╭──

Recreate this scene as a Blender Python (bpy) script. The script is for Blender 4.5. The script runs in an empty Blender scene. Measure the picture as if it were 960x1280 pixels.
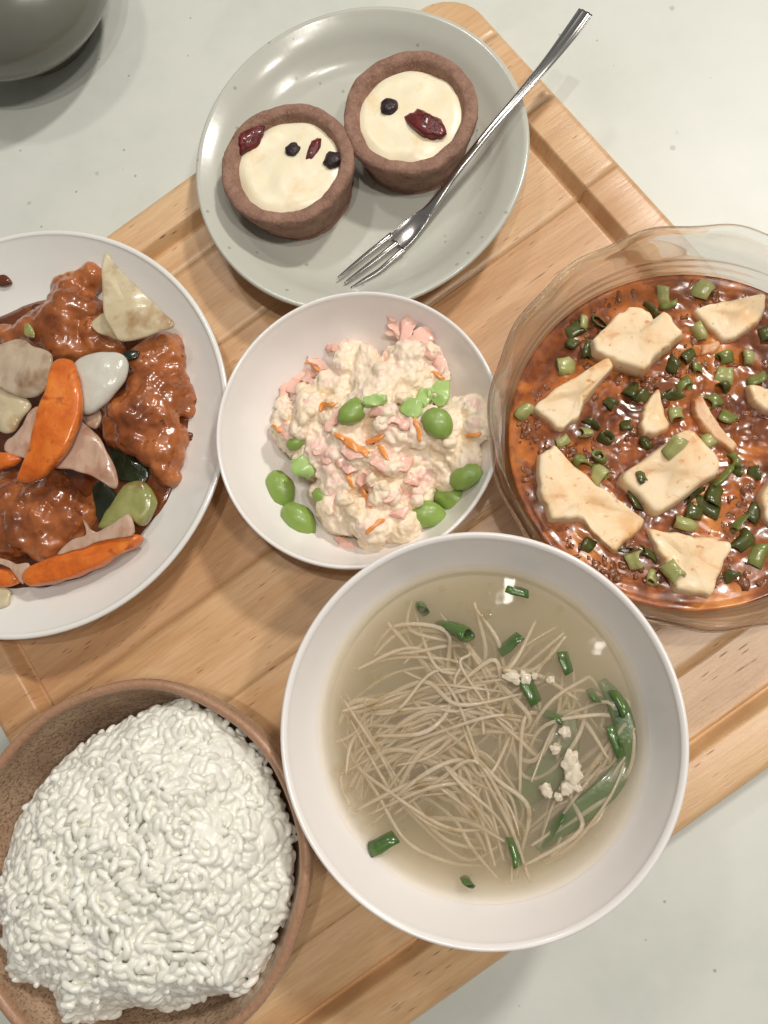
import bpy, bmesh, math, random
import numpy as np
from mathutils import Vector, Matrix, noise
from mathutils.bvhtree import BVHTree

random.seed(7)
S = bpy.context.scene
COL = S.collection
PI = math.pi

# ------------------------------------------------------------------ camera
F_PX, NADX, NADY, CAM_H = 960.0, 130.0, 170.0, 0.34      # calibrated on the tray edges and the round rims (960x1280 frame)
_dn = np.array([NADX, NADY, F_PX]); _dn /= np.linalg.norm(_dn)
_up = -_dn
_x = np.array([1.0, 0, 0]); _x = _x - _x.dot(_up) * _up; _x /= np.linalg.norm(_x)
_y = np.cross(_up, _x)
RW = np.array([_x, _y, _up])
cam_d = bpy.data.cameras.new('camera')
cam = bpy.data.objects.new('camera', cam_d); COL.objects.link(cam)
cam_d.sensor_fit = 'VERTICAL'; cam_d.sensor_height = 36.0; cam_d.sensor_width = 27.0
cam_d.lens = 36.0 * F_PX / 1280.0
cam_d.clip_start = 0.01; cam_d.clip_end = 50
_m = np.eye(4); _m[:3, 0] = RW[:, 0]; _m[:3, 1] = -RW[:, 1]; _m[:3, 2] = -RW[:, 2]; _m[2, 3] = CAM_H
cam.matrix_world = Matrix(_m.tolist())
S.camera = cam

# ------------------------------------------------------------------ light
W = bpy.data.worlds.new('World'); S.world = W; W.use_nodes = True
W.node_tree.nodes['Background'].inputs[0].default_value = (1.0, 0.97, 0.93, 1)
W.node_tree.nodes['Background'].inputs[1].default_value = 0.15

def ceiling_lamp(x, y, z, watts, size, col):
    d = bpy.data.lights.new('ceiling_lamp', 'AREA'); d.shape = 'DISK'; d.size = size; d.energy = watts; d.color = col
    o = bpy.data.objects.new('ceiling_lamp', d); COL.objects.link(o); o.location = (x, y, z)
    o.rotation_euler = Vector((-x, 0.08 - y, -z)).to_track_quat('-Z', 'Y').to_euler()
    return o
WARM = (1.0, 0.94, 0.865)
ceiling_lamp(0.03, 0.08, 1.05, 1.6, 0.018, WARM)
ceiling_lamp(0.165, 0.00, 1.05, 0.9, 0.018, WARM)
ceiling_lamp(0.45, 0.00, 1.05, 2.9, 0.09, WARM)
ceiling_lamp(0.54, 0.78, 1.05, 8.6, 0.11, WARM)
ceiling_lamp(-0.32, 0.70, 1.05, 1.6, 0.11, WARM)

S.view_settings.view_transform = 'Standard'; S.view_settings.look = 'None'
S.view_settings.exposure = 0.0; S.view_settings.gamma = 1.0; S.view_settings.use_curve_mapping = False
S.render.engine = 'CYCLES'
cy = S.cycles
cy.use_denoising = True
cy.max_bounces = 10; cy.transparent_max_bounces = 16; cy.volume_bounces = 6
cy.sample_clamp_indirect = 4.0; cy.sample_clamp_direct = 10.0; cy.diffuse_bounces = 6; cy.blur_glossy = 0.6
cy.use_adaptive_sampling = True; cy.adaptive_threshold = 0.015

# ------------------------------------------------------------------ pixel <-> place helpers
def ray(px, py):
    r = np.array([(px - 480) / F_PX, (py - 640) / F_PX, 1.0]); d = RW @ r
    return d
def at(px, py, z):
    d = ray(px, py); t = (z - CAM_H) / d[2]
    return Vector((t * d[0], t * d[1], z))

# ------------------------------------------------------------------ material helpers
def srgb(r, g, b):
    f = lambda c: (c / 255 / 12.92) if c / 255 <= 0.04045 else ((c / 255 + 0.055) / 1.055) ** 2.4
    return (f(r), f(g), f(b), 1.0)

class NT:
    def __init__(s, name):
        s.m = bpy.data.materials.new(name); s.m.use_nodes = True
        s.t = s.m.node_tree; s.t.nodes.clear()
        s.out = s.n('ShaderNodeOutputMaterial')
        s.tc = s.n('ShaderNodeTexCoord')
    def n(s, kind, **kw):
        nd = s.t.nodes.new(kind)
        for k, v in kw.items():
            if k.startswith('_'): setattr(nd, k[1:], v)
            else: s.set(nd, k.replace('__', ' '), v)
        return nd
    def set(s, nd, key, v):
        sock = nd.inputs[int(key[1:])] if key[0] == 'i' and key[1:].isdigit() else nd.inputs[key]
        if isinstance(v, bpy.types.NodeSocket): s.t.links.new(v, sock)
        else: sock.default_value = v
    def noise(s, scale, detail=4, rough=0.55, vec=None, dist=0.0):
        nd = s.n('ShaderNodeTexNoise', Scale=scale, Detail=detail, Roughness=rough, Distortion=dist)
        s.t.links.new(vec or s.tc.outputs['Object'], nd.inputs['Vector'])
        return nd.outputs['Fac']
    def ramp(s, fac, stops, interp='LINEAR'):
        nd = s.n('ShaderNodeValToRGB'); nd.color_ramp.interpolation = interp
        e = nd.color_ramp.elements
        while len(e) < len(stops): e.new(0.5)
        for i, (p, c) in enumerate(stops):
            e[i].position = p; e[i].color = c if len(c) == 4 else (*c, 1)
        s.t.links.new(fac, nd.inputs['Fac'])
        return nd.outputs['Color']
    def mix(s, fac, a, b, kind='MIX'):
        nd = s.n('ShaderNodeMix', _data_type='RGBA', _blend_type=kind)
        s.set(nd, 'i0', fac); s.set(nd, 'i6', a); s.set(nd, 'i7', b)
        return nd.outputs[2]
    def math(s, op, a, b=0.0, c=0.0):
        nd = s.n('ShaderNodeMath', _operation=op)
        for i, v in enumerate((a, b, c)): s.set(nd, 'i%d' % i, v)
        return nd.outputs[0]
    def bump(s, h, strength, dist, normal=None):
        nd = s.n('ShaderNodeBump', Strength=strength, Distance=dist, Height=h)
        if normal: s.set(nd, 'Normal', normal)
        return nd.outputs['Normal']
    def principled(s, **kw):
        p = s.n('ShaderNodeBsdfPrincipled')
        for k, v in kw.items(): s.set(p, k.replace('__', ' '), v)
        s.t.links.new(p.outputs[0], s.out.inputs['Surface'])
        return p

def food(name, stops, scale, rough=0.4, bump=0.3, bscale=None, bdist=0.0008, sss=0.0, sssr=(1, .6, .4), sscale=0.003, coat=0.0, crough=0.1, detail=5, spec=0.5, dist=0.3, fine=None, stretch=None, transmission=0.0):
    """noise-coloured, bumpy, optionally waxy or wet surface"""
    g = NT(name)
    vec = None
    if stretch:
        mp = g.n('ShaderNodeMapping', Scale=stretch); g.t.links.new(g.tc.outputs['Object'], mp.inputs[0]); vec = mp.outputs[0]
    f = g.noise(scale, detail, 0.6, vec, dist)
    c = g.ramp(f, stops)
    if fine:
        f2 = g.noise(fine[0], 3, 0.6)
        c = g.mix(g.ramp(f2, [(fine[1], (0, 0, 0)), (fine[2], (1, 1, 1))]), c, fine[3])
    kw = {}
    if bump:
        kw['Normal'] = g.bump(g.noise(bscale or scale * 3, 5, 0.6), bump, bdist)
    p = g.principled(Base__Color=c, Roughness=rough, **kw)
    g.set(p, 'Specular IOR Level', spec)
    if sss:
        g.set(p, 'Subsurface Weight', sss); g.set(p, 'Subsurface Radius', sssr); g.set(p, 'Subsurface Scale', sscale)
    if coat:
        g.set(p, 'Coat Weight', coat); g.set(p, 'Coat Roughness', crough)
    return g.m

def china(name, base, speck=None, sscale=220, samount=0.06, rough=0.16, tint=None, coat=0.4):
    g = NT(name)
    c = g.ramp(g.noise(26, 4), [(0.3, base), (0.7, tint or base)])
    if speck:
        v = g.n('ShaderNodeTexVoronoi', Scale=sscale); g.t.links.new(g.tc.outputs['Object'], v.inputs['Vector'])
        near = g.math('LESS_THAN', v.outputs['Distance'], 0.16)
        sep = g.n('ShaderNodeSeparateColor', Color=v.outputs['Color'])
        few = g.math('LESS_THAN', sep.outputs[0], samount)
        c = g.mix(g.math('MULTIPLY', near, few), c, speck)
    nb = g.bump(g.noise(60, 3), 0.12, 0.001)
    p = g.principled(Base__Color=c, Roughness=rough, Normal=nb)
    g.set(p, 'Coat Weight', coat); g.set(p, 'Coat Roughness', 0.05)
    return g.m

# ------------------------------------------------------------------ mesh helpers
def mesh(name, verts, faces, mats, smooth=True):
    me = bpy.data.meshes.new(name)
    me.from_pydata([tuple(v) for v in verts], [], faces); me.update()
    for m in (mats if isinstance(mats, (list, tuple)) else [mats]): me.materials.append(m)
    if smooth: me.polygons.foreach_set('use_smooth', [True] * len(me.polygons))
    return me

def tag(o, label=None, cat=None, group=None, kind=None):
    if label: o['label'] = label
    if cat: o['category'] = cat
    if group: o['group'] = group
    if kind: o['kind'] = kind
    return o

def mk(name, verts, faces, mats, parent=None, origin=None, smooth=True):
    V = np.array([tuple(v) for v in verts])
    if origin is None:
        origin = (V[:, 0].mean(), V[:, 1].mean(), V[:, 2].min())
    o = bpy.data.objects.new(name, mesh(name, V - np.array(origin), faces, mats, smooth))
    COL.objects.link(o)
    o.location = Vector(origin)
    if parent:
        o.location = Vector(origin) - wloc(parent); o.parent = parent
    return o

def wloc(o):
    v = o.location.copy()
    return v + wloc(o.parent) if o.parent else v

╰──

§ THE EXERCISE: Starting at the first line of the material, output exactly the lines up to and including the one with "W.node_tree.nodes['Background'].inputs[1].default_value = 0.15". Do not include the pictures.

§ FULL ANSWER:
Recreate this scene as a Blender Python (bpy) script. The script is for Blender 4.5. The script runs in an empty Blender scene. Measure the picture as if it were 960x1280 pixels.
import bpy, bmesh, math, random
import numpy as np
from mathutils import Vector, Matrix, noise
from mathutils.bvhtree import BVHTree

random.seed(7)
S = bpy.context.scene
COL = S.collection
PI = math.pi

# ------------------------------------------------------------------ camera
F_PX, NADX, NADY, CAM_H = 960.0, 130.0, 170.0, 0.34      # calibrated on the tray edges and the round rims (960x1280 frame)
_dn = np.array([NADX, NADY, F_PX]); _dn /= np.linalg.norm(_dn)
_up = -_dn
_x = np.array([1.0, 0, 0]); _x = _x - _x.dot(_up) * _up; _x /= np.linalg.norm(_x)
_y = np.cross(_up, _x)
RW = np.array([_x, _y, _up])
cam_d = bpy.data.cameras.new('camera')
cam = bpy.data.objects.new('camera', cam_d); COL.objects.link(cam)
cam_d.sensor_fit = 'VERTICAL'; cam_d.sensor_height = 36.0; cam_d.sensor_width = 27.0
cam_d.lens = 36.0 * F_PX / 1280.0
cam_d.clip_start = 0.01; cam_d.clip_end = 50
_m = np.eye(4); _m[:3, 0] = RW[:, 0]; _m[:3, 1] = -RW[:, 1]; _m[:3, 2] = -RW[:, 2]; _m[2, 3] = CAM_H
cam.matrix_world = Matrix(_m.tolist())
S.camera = cam

# ------------------------------------------------------------------ light
W = bpy.data.worlds.new('World'); S.world = W; W.use_nodes = True
W.node_tree.nodes['Background'].inputs[0].default_value = (1.0, 0.97, 0.93, 1)
W.node_tree.nodes['Background'].inputs[1].default_value = 0.15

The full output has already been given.